-- Goal of the exercise --
Extract all of the entries and set them down verbatim.

## Begin Given data

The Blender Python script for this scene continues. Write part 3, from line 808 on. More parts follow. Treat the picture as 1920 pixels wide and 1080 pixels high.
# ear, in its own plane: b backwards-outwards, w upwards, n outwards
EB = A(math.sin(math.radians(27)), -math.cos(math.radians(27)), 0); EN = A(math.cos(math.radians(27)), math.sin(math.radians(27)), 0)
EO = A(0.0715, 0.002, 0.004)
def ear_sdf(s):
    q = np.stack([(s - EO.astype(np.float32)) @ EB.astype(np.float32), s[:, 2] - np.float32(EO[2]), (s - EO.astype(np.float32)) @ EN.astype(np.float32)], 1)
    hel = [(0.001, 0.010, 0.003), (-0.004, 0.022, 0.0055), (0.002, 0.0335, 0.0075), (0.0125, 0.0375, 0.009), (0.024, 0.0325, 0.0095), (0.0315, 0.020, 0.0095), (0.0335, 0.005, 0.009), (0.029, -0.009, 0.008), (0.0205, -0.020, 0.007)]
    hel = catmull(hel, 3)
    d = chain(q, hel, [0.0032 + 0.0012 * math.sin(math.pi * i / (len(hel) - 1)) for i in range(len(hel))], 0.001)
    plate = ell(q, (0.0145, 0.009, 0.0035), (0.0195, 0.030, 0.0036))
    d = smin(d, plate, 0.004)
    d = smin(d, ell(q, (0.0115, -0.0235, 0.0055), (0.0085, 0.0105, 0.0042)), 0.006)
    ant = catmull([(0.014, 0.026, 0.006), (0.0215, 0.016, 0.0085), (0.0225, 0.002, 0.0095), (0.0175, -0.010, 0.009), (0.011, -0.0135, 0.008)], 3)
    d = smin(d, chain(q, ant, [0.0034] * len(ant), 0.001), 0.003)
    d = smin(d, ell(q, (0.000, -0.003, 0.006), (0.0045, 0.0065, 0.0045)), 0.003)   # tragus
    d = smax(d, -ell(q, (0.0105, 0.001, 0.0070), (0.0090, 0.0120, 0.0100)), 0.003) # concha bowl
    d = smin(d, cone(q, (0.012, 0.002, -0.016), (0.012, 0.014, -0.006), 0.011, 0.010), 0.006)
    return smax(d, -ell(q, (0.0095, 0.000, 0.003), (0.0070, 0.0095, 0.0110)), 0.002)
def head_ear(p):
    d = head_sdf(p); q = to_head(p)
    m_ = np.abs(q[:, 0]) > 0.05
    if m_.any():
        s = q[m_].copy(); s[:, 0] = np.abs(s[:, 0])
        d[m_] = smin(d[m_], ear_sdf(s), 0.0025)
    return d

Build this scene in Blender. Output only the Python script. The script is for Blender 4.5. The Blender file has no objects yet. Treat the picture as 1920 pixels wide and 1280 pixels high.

## End Given data

-- Response --
The Blender Python script for this scene continues. Write part 3, from line 808 on. More parts follow. Treat the picture as 1920 pixels wide and 1080 pixels high.
# ear, in its own plane: b backwards-outwards, w upwards, n outwards
EB = A(math.sin(math.radians(27)), -math.cos(math.radians(27)), 0); EN = A(math.cos(math.radians(27)), math.sin(math.radians(27)), 0)
EO = A(0.0715, 0.002, 0.004)
def ear_sdf(s):
    q = np.stack([(s - EO.astype(np.float32)) @ EB.astype(np.float32), s[:, 2] - np.float32(EO[2]), (s - EO.astype(np.float32)) @ EN.astype(np.float32)], 1)
    hel = [(0.001, 0.010, 0.003), (-0.004, 0.022, 0.0055), (0.002, 0.0335, 0.0075), (0.0125, 0.0375, 0.009), (0.024, 0.0325, 0.0095), (0.0315, 0.020, 0.0095), (0.0335, 0.005, 0.009), (0.029, -0.009, 0.008), (0.0205, -0.020, 0.007)]
    hel = catmull(hel, 3)
    d = chain(q, hel, [0.0032 + 0.0012 * math.sin(math.pi * i / (len(hel) - 1)) for i in range(len(hel))], 0.001)
    plate = ell(q, (0.0145, 0.009, 0.0035), (0.0195, 0.030, 0.0036))
    d = smin(d, plate, 0.004)
    d = smin(d, ell(q, (0.0115, -0.0235, 0.0055), (0.0085, 0.0105, 0.0042)), 0.006)
    ant = catmull([(0.014, 0.026, 0.006), (0.0215, 0.016, 0.0085), (0.0225, 0.002, 0.0095), (0.0175, -0.010, 0.009), (0.011, -0.0135, 0.008)], 3)
    d = smin(d, chain(q, ant, [0.0034] * len(ant), 0.001), 0.003)
    d = smin(d, ell(q, (0.000, -0.003, 0.006), (0.0045, 0.0065, 0.0045)), 0.003)   # tragus
    d = smax(d, -ell(q, (0.0105, 0.001, 0.0070), (0.0090, 0.0120, 0.0100)), 0.003) # concha bowl
    d = smin(d, cone(q, (0.012, 0.002, -0.016), (0.012, 0.014, -0.006), 0.011, 0.010), 0.006)
    return smax(d, -ell(q, (0.0095, 0.000, 0.003), (0.0070, 0.0095, 0.0110)), 0.002)
def head_ear(p):
    d = head_sdf(p); q = to_head(p)
    m_ = np.abs(q[:, 0]) > 0.05
    if m_.any():
        s = q[m_].copy(); s[:, 0] = np.abs(s[:, 0])
        d[m_] = smin(d[m_], ear_sdf(s), 0.0025)
    return d

Build this scene in Blender. Output only the Python script. The script is for Blender 4.5. The Blender file has no objects yet. Treat the picture as 1920 pixels wide and 1280 pixels high.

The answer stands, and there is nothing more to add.